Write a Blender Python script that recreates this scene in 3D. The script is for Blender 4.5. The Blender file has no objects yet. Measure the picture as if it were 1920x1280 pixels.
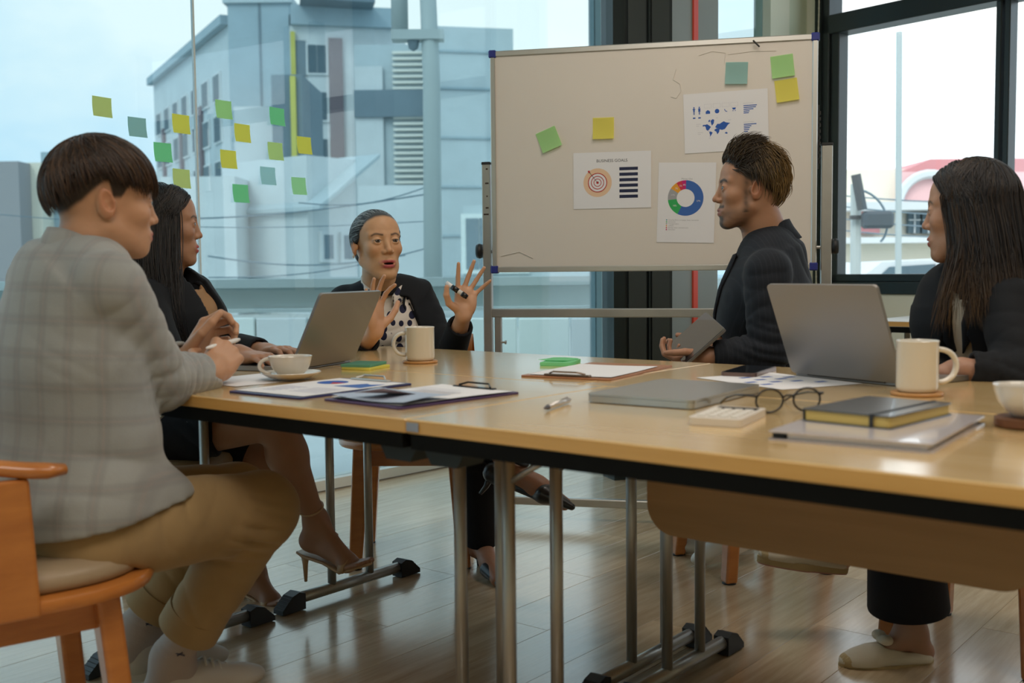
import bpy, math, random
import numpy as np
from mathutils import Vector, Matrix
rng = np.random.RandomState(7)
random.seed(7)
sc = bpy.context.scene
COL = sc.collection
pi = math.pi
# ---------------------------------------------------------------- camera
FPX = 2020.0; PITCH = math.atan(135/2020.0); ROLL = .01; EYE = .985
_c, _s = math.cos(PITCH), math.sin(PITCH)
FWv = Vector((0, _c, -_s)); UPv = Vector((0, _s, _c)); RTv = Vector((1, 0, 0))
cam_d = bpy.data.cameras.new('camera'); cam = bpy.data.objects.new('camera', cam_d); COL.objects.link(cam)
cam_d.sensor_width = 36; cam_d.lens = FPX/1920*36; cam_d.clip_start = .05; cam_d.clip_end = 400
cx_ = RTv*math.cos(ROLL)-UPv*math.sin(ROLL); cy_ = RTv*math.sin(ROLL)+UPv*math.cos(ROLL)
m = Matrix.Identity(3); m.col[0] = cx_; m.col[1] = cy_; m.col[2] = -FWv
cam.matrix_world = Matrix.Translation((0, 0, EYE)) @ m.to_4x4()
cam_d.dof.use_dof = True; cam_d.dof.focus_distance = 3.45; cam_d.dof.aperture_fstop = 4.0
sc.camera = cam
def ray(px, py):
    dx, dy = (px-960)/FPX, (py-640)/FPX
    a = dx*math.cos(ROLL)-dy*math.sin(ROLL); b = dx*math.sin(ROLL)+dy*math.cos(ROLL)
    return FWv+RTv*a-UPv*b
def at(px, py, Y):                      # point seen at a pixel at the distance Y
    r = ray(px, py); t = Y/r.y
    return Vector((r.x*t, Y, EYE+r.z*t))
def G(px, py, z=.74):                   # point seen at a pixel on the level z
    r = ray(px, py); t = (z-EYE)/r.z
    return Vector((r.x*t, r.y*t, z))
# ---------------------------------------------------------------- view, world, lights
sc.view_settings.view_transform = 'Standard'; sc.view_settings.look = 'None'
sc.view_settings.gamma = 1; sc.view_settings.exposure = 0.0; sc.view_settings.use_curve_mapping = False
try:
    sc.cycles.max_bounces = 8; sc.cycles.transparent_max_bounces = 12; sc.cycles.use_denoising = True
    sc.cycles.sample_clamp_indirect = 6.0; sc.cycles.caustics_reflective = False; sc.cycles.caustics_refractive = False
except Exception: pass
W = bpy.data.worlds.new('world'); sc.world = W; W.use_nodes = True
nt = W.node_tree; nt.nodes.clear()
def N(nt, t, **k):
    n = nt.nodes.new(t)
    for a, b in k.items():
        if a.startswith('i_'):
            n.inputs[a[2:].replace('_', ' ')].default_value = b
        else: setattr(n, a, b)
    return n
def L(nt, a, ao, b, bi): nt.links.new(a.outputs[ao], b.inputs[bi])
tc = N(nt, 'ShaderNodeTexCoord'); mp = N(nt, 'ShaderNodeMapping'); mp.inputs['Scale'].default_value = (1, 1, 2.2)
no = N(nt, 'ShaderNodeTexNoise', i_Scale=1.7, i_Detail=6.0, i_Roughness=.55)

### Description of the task
Copy the whole listing above word for word but do not carry over the pictures.

### Task output
Write a Blender Python script that recreates this scene in 3D. The script is for Blender 4.5. The Blender file has no objects yet. Measure the picture as if it were 1920x1280 pixels.
import bpy, math, random
import numpy as np
from mathutils import Vector, Matrix
rng = np.random.RandomState(7)
random.seed(7)
sc = bpy.context.scene
COL = sc.collection
pi = math.pi
# ---------------------------------------------------------------- camera
FPX = 2020.0; PITCH = math.atan(135/2020.0); ROLL = .01; EYE = .985
_c, _s = math.cos(PITCH), math.sin(PITCH)
FWv = Vector((0, _c, -_s)); UPv = Vector((0, _s, _c)); RTv = Vector((1, 0, 0))
cam_d = bpy.data.cameras.new('camera'); cam = bpy.data.objects.new('camera', cam_d); COL.objects.link(cam)
cam_d.sensor_width = 36; cam_d.lens = FPX/1920*36; cam_d.clip_start = .05; cam_d.clip_end = 400
cx_ = RTv*math.cos(ROLL)-UPv*math.sin(ROLL); cy_ = RTv*math.sin(ROLL)+UPv*math.cos(ROLL)
m = Matrix.Identity(3); m.col[0] = cx_; m.col[1] = cy_; m.col[2] = -FWv
cam.matrix_world = Matrix.Translation((0, 0, EYE)) @ m.to_4x4()
cam_d.dof.use_dof = True; cam_d.dof.focus_distance = 3.45; cam_d.dof.aperture_fstop = 4.0
sc.camera = cam
def ray(px, py):
    dx, dy = (px-960)/FPX, (py-640)/FPX
    a = dx*math.cos(ROLL)-dy*math.sin(ROLL); b = dx*math.sin(ROLL)+dy*math.cos(ROLL)
    return FWv+RTv*a-UPv*b
def at(px, py, Y):                      # point seen at a pixel at the distance Y
    r = ray(px, py); t = Y/r.y
    return Vector((r.x*t, Y, EYE+r.z*t))
def G(px, py, z=.74):                   # point seen at a pixel on the level z
    r = ray(px, py); t = (z-EYE)/r.z
    return Vector((r.x*t, r.y*t, z))
# ---------------------------------------------------------------- view, world, lights
sc.view_settings.view_transform = 'Standard'; sc.view_settings.look = 'None'
sc.view_settings.gamma = 1; sc.view_settings.exposure = 0.0; sc.view_settings.use_curve_mapping = False
try:
    sc.cycles.max_bounces = 8; sc.cycles.transparent_max_bounces = 12; sc.cycles.use_denoising = True
    sc.cycles.sample_clamp_indirect = 6.0; sc.cycles.caustics_reflective = False; sc.cycles.caustics_refractive = False
except Exception: pass
W = bpy.data.worlds.new('world'); sc.world = W; W.use_nodes = True
nt = W.node_tree; nt.nodes.clear()
def N(nt, t, **k):
    n = nt.nodes.new(t)
    for a, b in k.items():
        if a.startswith('i_'):
            n.inputs[a[2:].replace('_', ' ')].default_value = b
        else: setattr(n, a, b)
    return n
def L(nt, a, ao, b, bi): nt.links.new(a.outputs[ao], b.inputs[bi])
tc = N(nt, 'ShaderNodeTexCoord'); mp = N(nt, 'ShaderNodeMapping'); mp.inputs['Scale'].default_value = (1, 1, 2.2)
no = N(nt, 'ShaderNodeTexNoise', i_Scale=1.7, i_Detail=6.0, i_Roughness=.55)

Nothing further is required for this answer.